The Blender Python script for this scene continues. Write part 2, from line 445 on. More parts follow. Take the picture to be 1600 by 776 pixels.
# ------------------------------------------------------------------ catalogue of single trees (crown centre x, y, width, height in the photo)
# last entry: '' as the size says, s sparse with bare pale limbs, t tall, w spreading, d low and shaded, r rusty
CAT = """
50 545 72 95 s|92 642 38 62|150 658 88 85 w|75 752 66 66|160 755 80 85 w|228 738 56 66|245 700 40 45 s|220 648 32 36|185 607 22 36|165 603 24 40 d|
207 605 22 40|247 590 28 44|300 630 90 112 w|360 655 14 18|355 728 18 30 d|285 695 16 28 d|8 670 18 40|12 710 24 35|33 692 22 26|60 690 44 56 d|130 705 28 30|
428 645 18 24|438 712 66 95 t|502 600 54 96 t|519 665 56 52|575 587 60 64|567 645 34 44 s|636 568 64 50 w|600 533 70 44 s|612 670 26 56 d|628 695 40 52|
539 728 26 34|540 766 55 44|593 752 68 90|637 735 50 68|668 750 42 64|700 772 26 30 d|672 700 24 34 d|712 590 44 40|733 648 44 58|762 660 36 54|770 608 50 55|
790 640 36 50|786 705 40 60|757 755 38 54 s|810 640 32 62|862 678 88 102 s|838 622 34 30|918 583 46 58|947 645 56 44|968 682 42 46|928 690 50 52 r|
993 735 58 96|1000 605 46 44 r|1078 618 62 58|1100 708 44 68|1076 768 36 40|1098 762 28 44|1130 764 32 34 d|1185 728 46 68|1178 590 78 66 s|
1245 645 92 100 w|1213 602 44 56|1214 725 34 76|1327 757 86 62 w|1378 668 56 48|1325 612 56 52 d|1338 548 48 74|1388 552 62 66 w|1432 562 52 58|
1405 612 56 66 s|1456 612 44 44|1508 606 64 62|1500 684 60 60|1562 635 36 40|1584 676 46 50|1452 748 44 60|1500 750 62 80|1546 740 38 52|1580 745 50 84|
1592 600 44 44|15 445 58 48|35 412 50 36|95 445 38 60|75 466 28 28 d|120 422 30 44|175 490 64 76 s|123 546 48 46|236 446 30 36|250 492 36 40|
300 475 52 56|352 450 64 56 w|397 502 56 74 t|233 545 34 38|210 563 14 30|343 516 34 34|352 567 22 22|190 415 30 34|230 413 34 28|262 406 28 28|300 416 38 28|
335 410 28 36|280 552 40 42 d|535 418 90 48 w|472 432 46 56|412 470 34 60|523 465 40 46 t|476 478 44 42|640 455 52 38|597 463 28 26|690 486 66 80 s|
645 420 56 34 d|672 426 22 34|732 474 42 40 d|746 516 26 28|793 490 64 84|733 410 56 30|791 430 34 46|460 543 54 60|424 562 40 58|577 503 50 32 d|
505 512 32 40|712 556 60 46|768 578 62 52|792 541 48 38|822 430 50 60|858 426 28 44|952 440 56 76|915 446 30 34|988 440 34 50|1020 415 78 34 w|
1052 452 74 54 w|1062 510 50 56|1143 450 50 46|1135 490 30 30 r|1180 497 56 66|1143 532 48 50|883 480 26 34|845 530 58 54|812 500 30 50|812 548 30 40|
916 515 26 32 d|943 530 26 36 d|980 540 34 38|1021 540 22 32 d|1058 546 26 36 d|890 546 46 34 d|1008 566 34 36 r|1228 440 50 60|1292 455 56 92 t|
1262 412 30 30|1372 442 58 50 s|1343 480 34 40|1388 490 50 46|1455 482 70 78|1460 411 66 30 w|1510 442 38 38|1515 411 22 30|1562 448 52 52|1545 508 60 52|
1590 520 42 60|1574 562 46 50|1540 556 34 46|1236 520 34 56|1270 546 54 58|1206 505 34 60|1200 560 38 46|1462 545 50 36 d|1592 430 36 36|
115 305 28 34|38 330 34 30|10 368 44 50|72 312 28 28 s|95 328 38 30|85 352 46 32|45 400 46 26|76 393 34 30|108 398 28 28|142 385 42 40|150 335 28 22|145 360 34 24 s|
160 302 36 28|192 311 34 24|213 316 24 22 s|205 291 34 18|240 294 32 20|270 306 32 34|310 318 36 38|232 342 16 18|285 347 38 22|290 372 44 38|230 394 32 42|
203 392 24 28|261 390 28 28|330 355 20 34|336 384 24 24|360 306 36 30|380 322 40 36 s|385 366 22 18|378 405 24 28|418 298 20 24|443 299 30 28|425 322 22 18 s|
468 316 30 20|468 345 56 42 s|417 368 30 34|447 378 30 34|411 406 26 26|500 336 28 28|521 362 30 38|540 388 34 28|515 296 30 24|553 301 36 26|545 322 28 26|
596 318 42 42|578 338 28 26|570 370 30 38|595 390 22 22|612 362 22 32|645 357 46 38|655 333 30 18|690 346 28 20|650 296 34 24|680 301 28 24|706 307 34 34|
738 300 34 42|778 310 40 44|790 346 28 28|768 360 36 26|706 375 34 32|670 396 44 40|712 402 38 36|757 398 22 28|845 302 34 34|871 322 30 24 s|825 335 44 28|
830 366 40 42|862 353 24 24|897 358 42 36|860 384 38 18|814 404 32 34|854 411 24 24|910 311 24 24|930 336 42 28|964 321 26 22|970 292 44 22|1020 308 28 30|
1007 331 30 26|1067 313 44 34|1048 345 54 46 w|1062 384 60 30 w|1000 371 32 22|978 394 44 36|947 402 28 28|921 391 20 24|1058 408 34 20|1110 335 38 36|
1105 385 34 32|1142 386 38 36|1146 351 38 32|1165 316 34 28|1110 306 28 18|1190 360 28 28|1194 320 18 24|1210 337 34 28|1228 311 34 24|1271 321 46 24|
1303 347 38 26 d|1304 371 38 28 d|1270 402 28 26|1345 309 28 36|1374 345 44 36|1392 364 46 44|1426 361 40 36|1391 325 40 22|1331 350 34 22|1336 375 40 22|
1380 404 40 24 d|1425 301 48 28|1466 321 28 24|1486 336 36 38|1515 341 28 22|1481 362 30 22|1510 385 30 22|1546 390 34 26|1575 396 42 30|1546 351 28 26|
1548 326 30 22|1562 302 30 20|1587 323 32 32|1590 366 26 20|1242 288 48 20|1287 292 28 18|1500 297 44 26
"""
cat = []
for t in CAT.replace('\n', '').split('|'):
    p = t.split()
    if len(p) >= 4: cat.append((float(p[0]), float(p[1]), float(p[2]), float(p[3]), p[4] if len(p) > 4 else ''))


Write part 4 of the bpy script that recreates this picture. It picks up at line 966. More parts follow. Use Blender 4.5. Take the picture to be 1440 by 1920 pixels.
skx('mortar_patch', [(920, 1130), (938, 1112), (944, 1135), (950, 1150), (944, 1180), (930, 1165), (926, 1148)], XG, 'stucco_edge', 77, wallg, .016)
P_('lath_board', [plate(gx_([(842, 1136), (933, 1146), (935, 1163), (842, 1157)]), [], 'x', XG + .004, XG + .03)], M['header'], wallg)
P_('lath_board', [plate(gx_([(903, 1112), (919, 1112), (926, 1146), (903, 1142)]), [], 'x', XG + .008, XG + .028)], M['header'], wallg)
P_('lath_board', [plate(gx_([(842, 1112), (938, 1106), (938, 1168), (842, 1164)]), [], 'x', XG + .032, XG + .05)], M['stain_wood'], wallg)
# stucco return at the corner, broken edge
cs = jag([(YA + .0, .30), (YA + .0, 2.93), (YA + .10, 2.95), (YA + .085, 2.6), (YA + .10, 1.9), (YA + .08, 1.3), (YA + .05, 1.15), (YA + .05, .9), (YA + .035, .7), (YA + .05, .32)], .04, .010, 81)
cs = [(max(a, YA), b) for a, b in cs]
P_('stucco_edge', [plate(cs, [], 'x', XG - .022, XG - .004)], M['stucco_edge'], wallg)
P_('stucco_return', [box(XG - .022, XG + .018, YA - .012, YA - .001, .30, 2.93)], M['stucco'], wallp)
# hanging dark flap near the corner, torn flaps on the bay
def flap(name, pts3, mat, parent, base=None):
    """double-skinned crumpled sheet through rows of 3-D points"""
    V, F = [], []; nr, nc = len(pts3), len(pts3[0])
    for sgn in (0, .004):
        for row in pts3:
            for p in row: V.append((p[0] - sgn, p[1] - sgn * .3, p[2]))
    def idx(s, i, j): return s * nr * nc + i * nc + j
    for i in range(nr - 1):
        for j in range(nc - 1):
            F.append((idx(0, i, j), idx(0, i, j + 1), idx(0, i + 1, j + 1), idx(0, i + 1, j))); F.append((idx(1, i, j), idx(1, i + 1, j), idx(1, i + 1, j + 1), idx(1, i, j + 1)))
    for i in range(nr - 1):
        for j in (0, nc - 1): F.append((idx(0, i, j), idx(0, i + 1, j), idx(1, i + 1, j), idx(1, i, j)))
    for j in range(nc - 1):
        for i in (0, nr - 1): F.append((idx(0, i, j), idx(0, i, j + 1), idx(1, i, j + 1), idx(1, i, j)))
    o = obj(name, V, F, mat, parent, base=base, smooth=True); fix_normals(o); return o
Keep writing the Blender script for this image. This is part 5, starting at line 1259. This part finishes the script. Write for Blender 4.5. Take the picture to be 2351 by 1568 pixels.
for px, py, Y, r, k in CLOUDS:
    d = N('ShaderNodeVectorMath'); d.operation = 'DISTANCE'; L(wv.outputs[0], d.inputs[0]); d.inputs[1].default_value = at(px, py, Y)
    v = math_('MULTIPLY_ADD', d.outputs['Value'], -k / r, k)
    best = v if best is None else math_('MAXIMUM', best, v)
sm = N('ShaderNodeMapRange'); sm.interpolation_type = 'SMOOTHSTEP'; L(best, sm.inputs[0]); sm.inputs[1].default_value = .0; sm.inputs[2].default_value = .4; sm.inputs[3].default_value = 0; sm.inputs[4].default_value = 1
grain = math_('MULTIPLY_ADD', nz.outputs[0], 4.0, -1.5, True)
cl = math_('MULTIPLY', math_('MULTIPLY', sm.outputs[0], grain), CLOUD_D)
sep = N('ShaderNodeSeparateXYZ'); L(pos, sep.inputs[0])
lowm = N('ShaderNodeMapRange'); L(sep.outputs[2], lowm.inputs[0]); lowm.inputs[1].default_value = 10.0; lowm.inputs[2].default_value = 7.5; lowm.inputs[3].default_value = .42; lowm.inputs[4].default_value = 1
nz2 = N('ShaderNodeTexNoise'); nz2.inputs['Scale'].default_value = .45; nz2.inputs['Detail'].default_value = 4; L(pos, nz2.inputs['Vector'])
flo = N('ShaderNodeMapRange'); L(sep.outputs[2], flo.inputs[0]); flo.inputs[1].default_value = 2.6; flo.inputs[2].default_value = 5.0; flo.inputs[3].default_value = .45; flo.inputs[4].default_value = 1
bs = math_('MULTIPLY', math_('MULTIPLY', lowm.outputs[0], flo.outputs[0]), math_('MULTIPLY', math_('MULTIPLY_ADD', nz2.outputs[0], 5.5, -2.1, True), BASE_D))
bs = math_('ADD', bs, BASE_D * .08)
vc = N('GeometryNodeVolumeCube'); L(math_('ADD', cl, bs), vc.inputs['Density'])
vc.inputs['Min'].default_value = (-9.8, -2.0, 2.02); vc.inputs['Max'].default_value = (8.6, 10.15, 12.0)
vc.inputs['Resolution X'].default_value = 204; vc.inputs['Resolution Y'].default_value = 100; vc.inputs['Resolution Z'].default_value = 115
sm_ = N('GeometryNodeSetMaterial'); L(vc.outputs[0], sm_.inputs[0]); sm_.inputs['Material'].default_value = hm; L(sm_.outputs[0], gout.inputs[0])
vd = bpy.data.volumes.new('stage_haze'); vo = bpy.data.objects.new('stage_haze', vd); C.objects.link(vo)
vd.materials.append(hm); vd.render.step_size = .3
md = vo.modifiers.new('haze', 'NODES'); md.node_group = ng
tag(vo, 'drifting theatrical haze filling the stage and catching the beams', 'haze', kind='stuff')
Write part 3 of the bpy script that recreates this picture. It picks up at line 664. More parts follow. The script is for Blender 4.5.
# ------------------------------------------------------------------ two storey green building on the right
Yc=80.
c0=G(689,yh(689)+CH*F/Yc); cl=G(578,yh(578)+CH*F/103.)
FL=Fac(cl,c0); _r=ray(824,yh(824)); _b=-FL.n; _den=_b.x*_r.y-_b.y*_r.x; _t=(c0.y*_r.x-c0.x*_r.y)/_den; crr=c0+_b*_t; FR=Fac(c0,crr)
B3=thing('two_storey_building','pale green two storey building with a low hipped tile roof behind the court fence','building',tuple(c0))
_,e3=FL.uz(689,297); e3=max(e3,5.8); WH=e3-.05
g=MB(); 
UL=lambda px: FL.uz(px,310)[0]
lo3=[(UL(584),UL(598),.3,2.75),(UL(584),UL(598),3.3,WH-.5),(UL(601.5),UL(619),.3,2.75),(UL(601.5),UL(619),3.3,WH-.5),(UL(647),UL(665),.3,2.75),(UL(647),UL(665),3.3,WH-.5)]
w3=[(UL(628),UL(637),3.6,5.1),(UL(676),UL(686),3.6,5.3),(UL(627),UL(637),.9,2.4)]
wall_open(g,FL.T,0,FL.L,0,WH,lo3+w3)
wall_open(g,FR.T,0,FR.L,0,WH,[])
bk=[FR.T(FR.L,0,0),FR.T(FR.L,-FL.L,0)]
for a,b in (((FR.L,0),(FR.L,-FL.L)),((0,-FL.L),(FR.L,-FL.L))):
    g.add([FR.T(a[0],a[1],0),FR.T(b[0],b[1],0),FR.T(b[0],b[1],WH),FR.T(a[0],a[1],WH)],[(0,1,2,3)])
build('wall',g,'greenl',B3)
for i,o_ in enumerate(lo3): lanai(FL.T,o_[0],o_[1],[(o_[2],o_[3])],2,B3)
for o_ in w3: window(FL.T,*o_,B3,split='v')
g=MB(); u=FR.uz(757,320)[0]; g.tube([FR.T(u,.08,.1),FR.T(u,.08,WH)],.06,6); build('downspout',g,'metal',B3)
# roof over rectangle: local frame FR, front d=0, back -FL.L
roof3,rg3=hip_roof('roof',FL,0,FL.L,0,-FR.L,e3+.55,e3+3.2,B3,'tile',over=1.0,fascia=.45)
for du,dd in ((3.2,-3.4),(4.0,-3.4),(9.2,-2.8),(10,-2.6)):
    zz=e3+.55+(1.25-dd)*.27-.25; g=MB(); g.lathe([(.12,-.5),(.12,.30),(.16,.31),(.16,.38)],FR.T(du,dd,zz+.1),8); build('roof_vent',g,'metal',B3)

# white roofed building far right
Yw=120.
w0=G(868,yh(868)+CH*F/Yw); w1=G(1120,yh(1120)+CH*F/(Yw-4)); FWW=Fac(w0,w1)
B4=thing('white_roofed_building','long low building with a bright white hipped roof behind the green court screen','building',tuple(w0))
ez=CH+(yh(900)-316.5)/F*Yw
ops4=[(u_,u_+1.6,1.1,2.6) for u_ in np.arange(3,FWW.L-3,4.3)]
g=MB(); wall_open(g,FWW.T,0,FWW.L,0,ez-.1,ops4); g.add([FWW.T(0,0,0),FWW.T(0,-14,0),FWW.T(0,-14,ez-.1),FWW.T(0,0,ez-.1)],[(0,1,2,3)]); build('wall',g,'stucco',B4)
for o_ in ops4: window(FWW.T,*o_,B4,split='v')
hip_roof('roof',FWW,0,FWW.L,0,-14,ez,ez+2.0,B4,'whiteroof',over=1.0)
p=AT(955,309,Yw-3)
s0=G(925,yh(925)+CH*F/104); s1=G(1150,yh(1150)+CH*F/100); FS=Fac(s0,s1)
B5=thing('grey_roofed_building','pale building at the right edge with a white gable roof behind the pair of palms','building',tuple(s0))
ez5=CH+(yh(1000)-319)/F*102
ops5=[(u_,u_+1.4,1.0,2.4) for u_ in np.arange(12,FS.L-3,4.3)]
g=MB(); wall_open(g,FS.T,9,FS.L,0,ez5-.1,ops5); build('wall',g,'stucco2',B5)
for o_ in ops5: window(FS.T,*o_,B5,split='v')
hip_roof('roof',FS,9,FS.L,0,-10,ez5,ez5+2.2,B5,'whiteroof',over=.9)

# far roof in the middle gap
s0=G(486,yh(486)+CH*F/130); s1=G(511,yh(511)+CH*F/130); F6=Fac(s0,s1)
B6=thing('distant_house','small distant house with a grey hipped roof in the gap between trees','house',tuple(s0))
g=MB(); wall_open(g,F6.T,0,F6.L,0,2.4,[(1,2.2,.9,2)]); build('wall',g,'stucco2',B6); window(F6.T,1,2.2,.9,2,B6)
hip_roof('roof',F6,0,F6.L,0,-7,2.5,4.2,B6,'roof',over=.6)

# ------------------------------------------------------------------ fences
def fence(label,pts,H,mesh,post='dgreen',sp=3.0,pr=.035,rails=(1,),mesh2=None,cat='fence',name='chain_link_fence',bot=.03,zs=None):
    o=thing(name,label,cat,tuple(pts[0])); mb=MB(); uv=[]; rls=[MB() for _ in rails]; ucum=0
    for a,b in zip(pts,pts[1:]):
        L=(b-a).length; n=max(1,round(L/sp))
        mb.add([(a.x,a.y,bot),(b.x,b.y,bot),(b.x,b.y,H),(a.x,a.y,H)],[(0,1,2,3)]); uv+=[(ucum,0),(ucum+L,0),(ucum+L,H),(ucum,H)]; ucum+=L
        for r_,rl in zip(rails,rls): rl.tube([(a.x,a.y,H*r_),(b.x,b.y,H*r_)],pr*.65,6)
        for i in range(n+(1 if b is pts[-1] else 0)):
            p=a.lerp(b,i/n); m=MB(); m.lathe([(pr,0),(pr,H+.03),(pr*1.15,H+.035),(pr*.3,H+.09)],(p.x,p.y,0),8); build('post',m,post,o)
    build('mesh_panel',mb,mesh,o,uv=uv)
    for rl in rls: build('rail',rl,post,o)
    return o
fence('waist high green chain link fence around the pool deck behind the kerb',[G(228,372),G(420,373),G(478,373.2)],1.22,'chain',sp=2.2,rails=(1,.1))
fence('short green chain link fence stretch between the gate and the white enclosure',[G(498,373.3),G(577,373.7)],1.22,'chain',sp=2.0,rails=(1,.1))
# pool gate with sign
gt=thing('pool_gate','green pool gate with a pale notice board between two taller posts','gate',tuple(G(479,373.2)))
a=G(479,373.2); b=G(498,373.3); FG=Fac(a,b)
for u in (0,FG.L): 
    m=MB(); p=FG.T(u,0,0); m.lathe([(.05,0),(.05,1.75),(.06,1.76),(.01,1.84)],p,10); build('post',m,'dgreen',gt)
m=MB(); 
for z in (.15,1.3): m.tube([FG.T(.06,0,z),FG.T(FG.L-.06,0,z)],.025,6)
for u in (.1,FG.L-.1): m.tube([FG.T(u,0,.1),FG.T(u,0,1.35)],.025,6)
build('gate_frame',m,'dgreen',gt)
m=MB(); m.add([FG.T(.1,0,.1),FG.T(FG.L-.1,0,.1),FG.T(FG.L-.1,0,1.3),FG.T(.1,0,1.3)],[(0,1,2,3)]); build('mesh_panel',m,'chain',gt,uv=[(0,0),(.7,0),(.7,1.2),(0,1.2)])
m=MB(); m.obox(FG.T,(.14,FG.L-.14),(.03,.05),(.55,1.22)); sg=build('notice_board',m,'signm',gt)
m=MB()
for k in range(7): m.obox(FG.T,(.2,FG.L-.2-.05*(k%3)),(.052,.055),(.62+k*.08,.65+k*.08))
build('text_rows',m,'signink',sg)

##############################

Locate each line with the word "that" and copy it.

Write part 4 of the bpy script that recreates this picture. It picks up at line 966. More parts follow. Use Blender 4.5. Take the picture to be 1440 by 1920 pixels.
Write part 3 of the bpy script that recreates this picture. It picks up at line 664. More parts follow. The script is for Blender 4.5.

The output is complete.